Line by line, reproduce exactly the beginning of the listing below, ending with the line that contains "def link(m, a, b): m.node_tree.links.new(a, b)" and adding nothing.

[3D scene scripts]
□ □ □ □ □

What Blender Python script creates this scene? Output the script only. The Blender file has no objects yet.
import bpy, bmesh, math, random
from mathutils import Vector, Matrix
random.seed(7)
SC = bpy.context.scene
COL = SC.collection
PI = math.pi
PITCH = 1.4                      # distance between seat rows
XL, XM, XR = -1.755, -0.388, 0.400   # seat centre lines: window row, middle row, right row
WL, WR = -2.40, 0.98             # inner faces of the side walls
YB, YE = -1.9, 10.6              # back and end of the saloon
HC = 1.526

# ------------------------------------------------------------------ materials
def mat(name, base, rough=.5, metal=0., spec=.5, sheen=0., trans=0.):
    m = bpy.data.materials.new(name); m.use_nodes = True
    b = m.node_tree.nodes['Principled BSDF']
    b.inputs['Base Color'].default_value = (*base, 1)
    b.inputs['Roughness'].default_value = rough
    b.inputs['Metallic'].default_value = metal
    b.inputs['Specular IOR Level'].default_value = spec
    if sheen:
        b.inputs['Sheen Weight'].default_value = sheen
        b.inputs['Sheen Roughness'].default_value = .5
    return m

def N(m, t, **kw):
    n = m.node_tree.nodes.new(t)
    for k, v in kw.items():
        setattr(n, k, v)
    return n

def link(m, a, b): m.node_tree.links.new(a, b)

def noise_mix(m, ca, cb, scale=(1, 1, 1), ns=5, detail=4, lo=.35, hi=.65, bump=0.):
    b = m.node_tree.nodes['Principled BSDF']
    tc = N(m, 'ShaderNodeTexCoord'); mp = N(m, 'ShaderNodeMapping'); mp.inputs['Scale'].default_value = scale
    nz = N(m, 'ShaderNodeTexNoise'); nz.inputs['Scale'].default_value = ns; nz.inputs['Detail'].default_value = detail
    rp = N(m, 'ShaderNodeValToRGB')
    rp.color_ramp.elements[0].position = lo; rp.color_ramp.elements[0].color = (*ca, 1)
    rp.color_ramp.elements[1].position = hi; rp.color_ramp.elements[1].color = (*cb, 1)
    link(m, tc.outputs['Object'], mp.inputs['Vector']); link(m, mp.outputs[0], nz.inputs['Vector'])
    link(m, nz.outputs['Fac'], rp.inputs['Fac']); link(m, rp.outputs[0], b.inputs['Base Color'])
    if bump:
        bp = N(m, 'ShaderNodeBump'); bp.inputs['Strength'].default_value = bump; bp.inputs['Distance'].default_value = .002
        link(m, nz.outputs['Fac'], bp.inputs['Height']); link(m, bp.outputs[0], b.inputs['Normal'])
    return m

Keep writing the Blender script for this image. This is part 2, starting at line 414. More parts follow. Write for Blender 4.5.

□ □ □ □ □

__EXPECTED OUTPUT__.
What Blender Python script creates this scene? Output the script only. The Blender file has no objects yet.
import bpy, bmesh, math, random
from mathutils import Vector, Matrix
random.seed(7)
SC = bpy.context.scene
COL = SC.collection
PI = math.pi
PITCH = 1.4                      # distance between seat rows
XL, XM, XR = -1.755, -0.388, 0.400   # seat centre lines: window row, middle row, right row
WL, WR = -2.40, 0.98             # inner faces of the side walls
YB, YE = -1.9, 10.6              # back and end of the saloon
HC = 1.526

# ------------------------------------------------------------------ materials
def mat(name, base, rough=.5, metal=0., spec=.5, sheen=0., trans=0.):
    m = bpy.data.materials.new(name); m.use_nodes = True
    b = m.node_tree.nodes['Principled BSDF']
    b.inputs['Base Color'].default_value = (*base, 1)
    b.inputs['Roughness'].default_value = rough
    b.inputs['Metallic'].default_value = metal
    b.inputs['Specular IOR Level'].default_value = spec
    if sheen:
        b.inputs['Sheen Weight'].default_value = sheen
        b.inputs['Sheen Roughness'].default_value = .5
    return m

def N(m, t, **kw):
    n = m.node_tree.nodes.new(t)
    for k, v in kw.items():
        setattr(n, k, v)
    return n

def link(m, a, b): m.node_tree.links.new(a, b)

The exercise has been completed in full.